Of the lines listed below, return exactly those that run from the line containing "o = empty('undergrowth_fern', (x, y, z));" through the line containing "c = link('frond', rng.choice(FR[1]), o);", both included.

**Data shown:**
+ + + +

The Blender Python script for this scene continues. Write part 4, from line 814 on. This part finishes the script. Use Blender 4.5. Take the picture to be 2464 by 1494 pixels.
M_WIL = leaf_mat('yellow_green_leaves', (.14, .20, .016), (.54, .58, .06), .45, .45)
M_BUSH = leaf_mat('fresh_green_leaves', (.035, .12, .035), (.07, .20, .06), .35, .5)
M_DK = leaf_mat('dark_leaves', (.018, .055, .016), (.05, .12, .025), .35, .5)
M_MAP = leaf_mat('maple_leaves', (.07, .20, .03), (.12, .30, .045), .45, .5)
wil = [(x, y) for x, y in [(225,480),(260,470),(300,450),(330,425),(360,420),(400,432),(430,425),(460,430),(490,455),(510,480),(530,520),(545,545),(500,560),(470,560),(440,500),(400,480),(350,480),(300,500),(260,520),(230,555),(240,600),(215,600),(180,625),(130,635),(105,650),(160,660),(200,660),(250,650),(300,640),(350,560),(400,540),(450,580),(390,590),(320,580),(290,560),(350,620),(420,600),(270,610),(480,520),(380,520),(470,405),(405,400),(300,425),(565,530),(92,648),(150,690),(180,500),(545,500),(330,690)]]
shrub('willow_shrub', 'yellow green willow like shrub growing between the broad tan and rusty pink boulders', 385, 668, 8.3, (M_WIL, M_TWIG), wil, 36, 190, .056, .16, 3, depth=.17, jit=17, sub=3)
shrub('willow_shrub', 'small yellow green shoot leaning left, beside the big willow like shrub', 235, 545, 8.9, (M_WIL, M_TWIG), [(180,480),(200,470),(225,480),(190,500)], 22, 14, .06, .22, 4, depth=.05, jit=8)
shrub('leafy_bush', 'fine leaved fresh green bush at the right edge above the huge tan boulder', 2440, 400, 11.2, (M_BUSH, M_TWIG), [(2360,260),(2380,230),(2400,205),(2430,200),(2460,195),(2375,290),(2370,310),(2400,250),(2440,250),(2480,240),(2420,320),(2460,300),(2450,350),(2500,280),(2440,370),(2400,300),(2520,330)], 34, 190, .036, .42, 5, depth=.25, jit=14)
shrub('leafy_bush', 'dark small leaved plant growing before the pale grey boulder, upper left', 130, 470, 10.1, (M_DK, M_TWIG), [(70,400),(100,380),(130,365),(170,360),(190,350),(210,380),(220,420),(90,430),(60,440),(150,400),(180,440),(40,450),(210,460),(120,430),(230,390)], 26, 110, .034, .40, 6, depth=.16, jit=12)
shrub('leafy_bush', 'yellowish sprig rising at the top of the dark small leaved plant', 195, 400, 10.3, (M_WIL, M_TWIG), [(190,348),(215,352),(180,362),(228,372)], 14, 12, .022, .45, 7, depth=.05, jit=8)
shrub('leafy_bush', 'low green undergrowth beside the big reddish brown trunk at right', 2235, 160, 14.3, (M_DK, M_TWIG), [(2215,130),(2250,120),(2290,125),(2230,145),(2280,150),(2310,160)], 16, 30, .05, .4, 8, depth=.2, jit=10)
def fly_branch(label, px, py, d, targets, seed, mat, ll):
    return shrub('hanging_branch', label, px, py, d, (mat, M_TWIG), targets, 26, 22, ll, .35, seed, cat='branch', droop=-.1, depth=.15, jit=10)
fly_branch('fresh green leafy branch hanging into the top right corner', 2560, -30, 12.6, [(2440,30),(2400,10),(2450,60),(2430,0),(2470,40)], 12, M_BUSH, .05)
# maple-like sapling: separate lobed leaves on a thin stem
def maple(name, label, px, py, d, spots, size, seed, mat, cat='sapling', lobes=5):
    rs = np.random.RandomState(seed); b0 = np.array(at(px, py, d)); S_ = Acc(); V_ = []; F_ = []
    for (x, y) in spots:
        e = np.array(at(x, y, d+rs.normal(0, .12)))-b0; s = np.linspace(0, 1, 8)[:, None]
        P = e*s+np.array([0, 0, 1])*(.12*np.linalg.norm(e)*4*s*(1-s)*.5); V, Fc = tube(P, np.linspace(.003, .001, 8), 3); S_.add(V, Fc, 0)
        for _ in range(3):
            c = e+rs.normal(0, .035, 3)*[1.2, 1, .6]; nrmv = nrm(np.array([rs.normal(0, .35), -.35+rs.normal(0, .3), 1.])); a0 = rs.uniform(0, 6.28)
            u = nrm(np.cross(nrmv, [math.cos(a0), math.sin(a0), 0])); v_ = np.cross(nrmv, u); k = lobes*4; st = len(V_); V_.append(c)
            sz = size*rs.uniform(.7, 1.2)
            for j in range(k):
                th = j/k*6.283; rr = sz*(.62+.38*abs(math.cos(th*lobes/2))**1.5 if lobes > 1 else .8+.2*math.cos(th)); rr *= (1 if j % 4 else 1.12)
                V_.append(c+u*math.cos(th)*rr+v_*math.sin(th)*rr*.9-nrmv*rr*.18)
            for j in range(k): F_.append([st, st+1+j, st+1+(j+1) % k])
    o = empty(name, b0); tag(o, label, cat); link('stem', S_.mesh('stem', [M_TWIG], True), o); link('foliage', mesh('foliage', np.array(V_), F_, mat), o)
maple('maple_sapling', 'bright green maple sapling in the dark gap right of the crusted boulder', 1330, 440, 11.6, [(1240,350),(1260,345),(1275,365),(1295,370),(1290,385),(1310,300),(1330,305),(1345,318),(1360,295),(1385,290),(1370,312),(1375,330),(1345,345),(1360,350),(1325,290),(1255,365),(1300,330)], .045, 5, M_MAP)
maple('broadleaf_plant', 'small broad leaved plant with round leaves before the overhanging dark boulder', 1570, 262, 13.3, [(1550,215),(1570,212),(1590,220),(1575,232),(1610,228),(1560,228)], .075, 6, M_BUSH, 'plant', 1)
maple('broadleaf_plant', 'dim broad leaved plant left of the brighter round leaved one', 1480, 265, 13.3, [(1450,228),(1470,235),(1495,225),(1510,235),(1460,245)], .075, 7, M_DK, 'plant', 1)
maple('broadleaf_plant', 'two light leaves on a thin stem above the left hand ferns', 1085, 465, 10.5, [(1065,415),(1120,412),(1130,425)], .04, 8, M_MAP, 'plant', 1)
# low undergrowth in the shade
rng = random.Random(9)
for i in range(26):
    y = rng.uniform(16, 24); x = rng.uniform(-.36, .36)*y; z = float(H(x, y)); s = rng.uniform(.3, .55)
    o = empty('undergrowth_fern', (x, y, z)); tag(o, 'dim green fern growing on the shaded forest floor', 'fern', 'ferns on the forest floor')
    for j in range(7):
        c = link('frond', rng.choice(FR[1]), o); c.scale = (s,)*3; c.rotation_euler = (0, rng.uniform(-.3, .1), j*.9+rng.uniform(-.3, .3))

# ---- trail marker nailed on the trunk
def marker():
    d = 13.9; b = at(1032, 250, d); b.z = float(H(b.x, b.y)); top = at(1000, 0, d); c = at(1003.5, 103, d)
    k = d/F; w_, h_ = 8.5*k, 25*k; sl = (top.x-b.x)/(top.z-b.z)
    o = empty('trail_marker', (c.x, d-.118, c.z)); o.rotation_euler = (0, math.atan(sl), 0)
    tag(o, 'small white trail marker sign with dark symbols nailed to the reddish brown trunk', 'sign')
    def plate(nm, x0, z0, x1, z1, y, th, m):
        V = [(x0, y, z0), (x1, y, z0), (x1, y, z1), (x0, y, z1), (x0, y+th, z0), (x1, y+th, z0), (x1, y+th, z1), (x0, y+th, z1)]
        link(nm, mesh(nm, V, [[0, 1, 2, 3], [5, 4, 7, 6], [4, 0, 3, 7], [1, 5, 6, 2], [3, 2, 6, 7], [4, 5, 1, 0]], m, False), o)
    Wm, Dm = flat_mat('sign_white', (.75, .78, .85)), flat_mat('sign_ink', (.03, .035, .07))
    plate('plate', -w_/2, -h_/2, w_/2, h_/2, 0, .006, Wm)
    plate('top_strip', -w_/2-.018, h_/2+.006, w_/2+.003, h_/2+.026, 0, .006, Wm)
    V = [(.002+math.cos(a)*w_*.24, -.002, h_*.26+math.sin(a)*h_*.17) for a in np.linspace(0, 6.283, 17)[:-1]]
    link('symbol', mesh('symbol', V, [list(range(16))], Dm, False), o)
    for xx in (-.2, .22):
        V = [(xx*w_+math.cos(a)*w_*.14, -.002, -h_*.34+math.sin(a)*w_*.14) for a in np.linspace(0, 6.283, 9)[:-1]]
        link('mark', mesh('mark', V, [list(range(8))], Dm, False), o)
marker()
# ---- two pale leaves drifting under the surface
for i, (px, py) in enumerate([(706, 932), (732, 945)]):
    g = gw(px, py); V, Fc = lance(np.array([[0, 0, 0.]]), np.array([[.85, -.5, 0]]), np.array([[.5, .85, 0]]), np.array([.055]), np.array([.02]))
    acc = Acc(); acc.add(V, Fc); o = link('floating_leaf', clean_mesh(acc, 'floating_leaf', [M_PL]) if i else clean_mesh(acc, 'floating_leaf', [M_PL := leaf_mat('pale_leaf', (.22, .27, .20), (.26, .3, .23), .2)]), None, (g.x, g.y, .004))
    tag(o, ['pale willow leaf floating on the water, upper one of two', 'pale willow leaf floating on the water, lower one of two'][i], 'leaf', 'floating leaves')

+ + + +

**Result of the exercise:**
    o = empty('undergrowth_fern', (x, y, z)); tag(o, 'dim green fern growing on the shaded forest floor', 'fern', 'ferns on the forest floor')
    for j in range(7):
        c = link('frond', rng.choice(FR[1]), o); c.scale = (s,)*3; c.rotation_euler = (0, rng.uniform(-.3, .1), j*.9+rng.uniform(-.3, .3))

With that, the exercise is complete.